● WHAT THE EXERCISE ASKS
Reproduce each line from the first in the data through the line that contains "SC.view_settings.use_curve_mapping = False" exactly; give nothing else.

● DATASET SECTION
## START
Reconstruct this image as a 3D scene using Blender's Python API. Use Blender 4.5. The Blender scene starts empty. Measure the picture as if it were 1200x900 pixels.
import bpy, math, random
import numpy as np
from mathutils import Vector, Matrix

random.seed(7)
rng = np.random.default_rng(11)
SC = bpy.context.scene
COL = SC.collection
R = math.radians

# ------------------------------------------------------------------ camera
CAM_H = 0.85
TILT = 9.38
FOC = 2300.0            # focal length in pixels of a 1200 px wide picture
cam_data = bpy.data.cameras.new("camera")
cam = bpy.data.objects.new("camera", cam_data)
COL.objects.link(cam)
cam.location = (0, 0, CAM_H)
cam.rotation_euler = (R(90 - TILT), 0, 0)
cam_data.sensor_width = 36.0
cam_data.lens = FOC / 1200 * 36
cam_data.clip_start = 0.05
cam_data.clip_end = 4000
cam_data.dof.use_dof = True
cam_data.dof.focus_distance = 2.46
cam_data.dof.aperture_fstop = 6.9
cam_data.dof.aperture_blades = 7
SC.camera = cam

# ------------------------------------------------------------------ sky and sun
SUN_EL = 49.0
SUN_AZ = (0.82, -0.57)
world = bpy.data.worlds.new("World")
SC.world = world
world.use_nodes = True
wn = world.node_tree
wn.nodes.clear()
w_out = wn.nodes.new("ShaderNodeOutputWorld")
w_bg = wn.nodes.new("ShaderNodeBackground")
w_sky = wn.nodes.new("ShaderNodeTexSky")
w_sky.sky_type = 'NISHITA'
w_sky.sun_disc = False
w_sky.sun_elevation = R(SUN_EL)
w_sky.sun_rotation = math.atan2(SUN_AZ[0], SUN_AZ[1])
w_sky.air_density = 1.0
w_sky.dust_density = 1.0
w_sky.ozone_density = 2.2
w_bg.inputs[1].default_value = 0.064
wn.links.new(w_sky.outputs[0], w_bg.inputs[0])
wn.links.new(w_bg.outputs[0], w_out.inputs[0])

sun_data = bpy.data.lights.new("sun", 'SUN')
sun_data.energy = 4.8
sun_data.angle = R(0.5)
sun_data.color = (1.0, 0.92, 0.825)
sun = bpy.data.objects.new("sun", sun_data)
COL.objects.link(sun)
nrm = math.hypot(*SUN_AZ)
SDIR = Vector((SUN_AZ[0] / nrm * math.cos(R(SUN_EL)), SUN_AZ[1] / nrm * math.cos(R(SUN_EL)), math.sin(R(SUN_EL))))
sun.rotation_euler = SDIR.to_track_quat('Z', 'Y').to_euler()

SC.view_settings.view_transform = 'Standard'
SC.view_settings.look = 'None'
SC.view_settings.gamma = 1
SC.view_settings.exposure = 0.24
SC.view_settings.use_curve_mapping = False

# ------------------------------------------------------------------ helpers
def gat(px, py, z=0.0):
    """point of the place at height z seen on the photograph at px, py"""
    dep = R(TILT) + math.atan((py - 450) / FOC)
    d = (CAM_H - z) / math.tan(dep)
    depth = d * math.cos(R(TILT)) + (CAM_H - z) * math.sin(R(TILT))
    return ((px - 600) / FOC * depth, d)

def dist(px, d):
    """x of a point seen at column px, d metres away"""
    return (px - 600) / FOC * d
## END
● THE COMPLETED TASK
Reconstruct this image as a 3D scene using Blender's Python API. Use Blender 4.5. The Blender scene starts empty. Measure the picture as if it were 1200x900 pixels.
import bpy, math, random
import numpy as np
from mathutils import Vector, Matrix

random.seed(7)
rng = np.random.default_rng(11)
SC = bpy.context.scene
COL = SC.collection
R = math.radians

# ------------------------------------------------------------------ camera
CAM_H = 0.85
TILT = 9.38
FOC = 2300.0            # focal length in pixels of a 1200 px wide picture
cam_data = bpy.data.cameras.new("camera")
cam = bpy.data.objects.new("camera", cam_data)
COL.objects.link(cam)
cam.location = (0, 0, CAM_H)
cam.rotation_euler = (R(90 - TILT), 0, 0)
cam_data.sensor_width = 36.0
cam_data.lens = FOC / 1200 * 36
cam_data.clip_start = 0.05
cam_data.clip_end = 4000
cam_data.dof.use_dof = True
cam_data.dof.focus_distance = 2.46
cam_data.dof.aperture_fstop = 6.9
cam_data.dof.aperture_blades = 7
SC.camera = cam

# ------------------------------------------------------------------ sky and sun
SUN_EL = 49.0
SUN_AZ = (0.82, -0.57)
world = bpy.data.worlds.new("World")
SC.world = world
world.use_nodes = True
wn = world.node_tree
wn.nodes.clear()
w_out = wn.nodes.new("ShaderNodeOutputWorld")
w_bg = wn.nodes.new("ShaderNodeBackground")
w_sky = wn.nodes.new("ShaderNodeTexSky")
w_sky.sky_type = 'NISHITA'
w_sky.sun_disc = False
w_sky.sun_elevation = R(SUN_EL)
w_sky.sun_rotation = math.atan2(SUN_AZ[0], SUN_AZ[1])
w_sky.air_density = 1.0
w_sky.dust_density = 1.0
w_sky.ozone_density = 2.2
w_bg.inputs[1].default_value = 0.064
wn.links.new(w_sky.outputs[0], w_bg.inputs[0])
wn.links.new(w_bg.outputs[0], w_out.inputs[0])

sun_data = bpy.data.lights.new("sun", 'SUN')
sun_data.energy = 4.8
sun_data.angle = R(0.5)
sun_data.color = (1.0, 0.92, 0.825)
sun = bpy.data.objects.new("sun", sun_data)
COL.objects.link(sun)
nrm = math.hypot(*SUN_AZ)
SDIR = Vector((SUN_AZ[0] / nrm * math.cos(R(SUN_EL)), SUN_AZ[1] / nrm * math.cos(R(SUN_EL)), math.sin(R(SUN_EL))))
sun.rotation_euler = SDIR.to_track_quat('Z', 'Y').to_euler()

SC.view_settings.view_transform = 'Standard'
SC.view_settings.look = 'None'
SC.view_settings.gamma = 1
SC.view_settings.exposure = 0.24
SC.view_settings.use_curve_mapping = False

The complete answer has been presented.